Tuesday, June 29, 2010

Camo?



This is my hat in the ring regarding Camo on the rabbits. I'm a little iffy either way. Brad was right that it does make it a little busy, but by the same token the plain orange might be... well, too plain.

Ideas?



One idea later, this is what happened. Brad suggested that the bigger camo-style shapes work better, and perhaps take it down 30%. I took it a step further and took it down to 50%... 30% looked too similar.

Thursday, June 24, 2010

Same noise, pretty texture

Same clip as before, except this time he's textured and moves his hands a little. Texture is still only rough, but it gives a better idea than just a flat orange.

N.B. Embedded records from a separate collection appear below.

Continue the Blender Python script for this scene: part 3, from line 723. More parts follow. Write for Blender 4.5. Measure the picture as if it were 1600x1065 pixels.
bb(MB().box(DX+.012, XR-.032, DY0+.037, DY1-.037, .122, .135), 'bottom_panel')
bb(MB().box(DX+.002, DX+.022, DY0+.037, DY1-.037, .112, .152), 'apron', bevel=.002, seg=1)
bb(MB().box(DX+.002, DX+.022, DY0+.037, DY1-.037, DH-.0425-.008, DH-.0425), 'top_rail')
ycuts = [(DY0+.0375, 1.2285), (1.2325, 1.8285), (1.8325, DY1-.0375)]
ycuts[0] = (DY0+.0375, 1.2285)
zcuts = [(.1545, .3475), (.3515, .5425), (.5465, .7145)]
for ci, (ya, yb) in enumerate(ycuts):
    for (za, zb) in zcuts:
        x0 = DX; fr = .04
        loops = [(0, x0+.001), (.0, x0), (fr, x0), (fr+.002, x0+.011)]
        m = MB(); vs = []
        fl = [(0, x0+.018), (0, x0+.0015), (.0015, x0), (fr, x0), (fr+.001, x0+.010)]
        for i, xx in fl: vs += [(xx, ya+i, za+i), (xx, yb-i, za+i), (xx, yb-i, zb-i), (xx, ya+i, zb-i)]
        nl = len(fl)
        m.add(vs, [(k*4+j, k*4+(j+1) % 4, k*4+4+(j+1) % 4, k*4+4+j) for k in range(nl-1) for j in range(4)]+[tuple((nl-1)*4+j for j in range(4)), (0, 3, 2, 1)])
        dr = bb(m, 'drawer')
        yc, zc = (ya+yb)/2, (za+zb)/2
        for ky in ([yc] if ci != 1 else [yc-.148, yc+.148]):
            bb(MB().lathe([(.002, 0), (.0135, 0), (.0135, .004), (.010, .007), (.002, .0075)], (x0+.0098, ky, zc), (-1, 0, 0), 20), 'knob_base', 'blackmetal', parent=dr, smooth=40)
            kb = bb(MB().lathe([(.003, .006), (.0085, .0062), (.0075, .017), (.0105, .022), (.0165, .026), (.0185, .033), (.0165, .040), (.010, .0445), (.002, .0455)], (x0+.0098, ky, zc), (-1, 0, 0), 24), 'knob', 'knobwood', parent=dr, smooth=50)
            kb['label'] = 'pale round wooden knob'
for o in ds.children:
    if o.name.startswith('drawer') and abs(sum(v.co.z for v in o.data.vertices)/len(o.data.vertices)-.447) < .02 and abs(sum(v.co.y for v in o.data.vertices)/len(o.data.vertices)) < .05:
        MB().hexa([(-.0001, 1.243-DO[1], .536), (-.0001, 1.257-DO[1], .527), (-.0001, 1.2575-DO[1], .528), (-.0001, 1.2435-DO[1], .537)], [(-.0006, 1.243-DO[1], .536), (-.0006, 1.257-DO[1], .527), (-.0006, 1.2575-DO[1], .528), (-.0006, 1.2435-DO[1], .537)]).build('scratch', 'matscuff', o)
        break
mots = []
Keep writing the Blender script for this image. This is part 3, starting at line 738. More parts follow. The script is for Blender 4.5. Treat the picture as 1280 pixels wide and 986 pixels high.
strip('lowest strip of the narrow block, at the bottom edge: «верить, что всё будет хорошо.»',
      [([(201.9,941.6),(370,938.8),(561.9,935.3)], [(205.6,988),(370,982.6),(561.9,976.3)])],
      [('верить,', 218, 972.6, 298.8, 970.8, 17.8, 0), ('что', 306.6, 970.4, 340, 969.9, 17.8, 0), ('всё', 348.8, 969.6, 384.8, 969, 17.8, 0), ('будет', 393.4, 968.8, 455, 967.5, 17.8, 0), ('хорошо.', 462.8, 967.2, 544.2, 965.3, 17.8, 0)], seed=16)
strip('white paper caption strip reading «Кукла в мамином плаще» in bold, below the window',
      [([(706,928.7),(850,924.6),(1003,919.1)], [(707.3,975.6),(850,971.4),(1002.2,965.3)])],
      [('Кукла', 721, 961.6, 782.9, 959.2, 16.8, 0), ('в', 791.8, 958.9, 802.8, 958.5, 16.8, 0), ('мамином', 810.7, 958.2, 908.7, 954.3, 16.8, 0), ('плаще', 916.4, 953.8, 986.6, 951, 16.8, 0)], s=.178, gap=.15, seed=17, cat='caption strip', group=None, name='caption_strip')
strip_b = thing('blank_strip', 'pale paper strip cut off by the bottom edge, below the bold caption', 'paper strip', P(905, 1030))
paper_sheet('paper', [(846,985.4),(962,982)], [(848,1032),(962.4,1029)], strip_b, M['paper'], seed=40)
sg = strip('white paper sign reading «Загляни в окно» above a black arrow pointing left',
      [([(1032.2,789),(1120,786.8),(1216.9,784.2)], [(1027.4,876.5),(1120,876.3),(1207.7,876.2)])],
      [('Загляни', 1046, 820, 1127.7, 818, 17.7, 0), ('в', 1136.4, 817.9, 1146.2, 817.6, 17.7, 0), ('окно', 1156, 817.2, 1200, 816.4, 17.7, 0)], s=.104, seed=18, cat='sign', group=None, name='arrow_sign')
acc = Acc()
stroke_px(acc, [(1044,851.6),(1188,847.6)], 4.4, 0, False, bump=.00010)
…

Rendered with a single Maya software pass and a single directional light with a 2 degree angle for raytraced shadows, depth 5.

Enjoy!

Orange Texture test

Legging it

Leggy run cycle



Modeled, rigged, textured and animated in 2 days. Given, it still needs to be tweaked and fixed, but not a bad effort I thought.

Yes, there are still some dodgy paint weights. Yes, there's a seam along the inside of his pants. Work in progress...

Tuesday, June 22, 2010

It's not supposed to make that noise...


I've done some fixing of the orange rig. You don't realise how broken something may or may not be until you start using it. Good thing I did too, I didn't want to come across these problems later down the track...

So Orange is fixed, and I did an animation from the 11 second club with him today. From the new Dr. Who methinks...

Whatcha think?

Watch it on Vimeo here!

Sunday, June 20, 2010

Leggy


Nnnneeehhhhh... It's legs. Not sure what to think of it.

Meh. Gimme some feedback before I start doing more work on them.

Thursday, June 17, 2010

Rig-a-Rabbit

Orange is fully rigged and raring to go! And not a day too soon.

-Full IK/FK blending on the arms
-IK feet with world space position locking constraint
-Adjustable stretch length on all limbs
-Reverse spline IK for the back, turns sympathetically with the head.
-Facial controllers for 53 blend shapes plus tongue, teeth and eyebrow deformers
-Non-spherical eyes that maintain their shape
-Smoothing presets
-Reverse foot bone structure for foot rolling and pivots.
-IK target driven thumbs. Should work easier than ye old FK...
-Ear controllers for flipping, flopping and twisting.

...ooh, and his controllers are colour coded!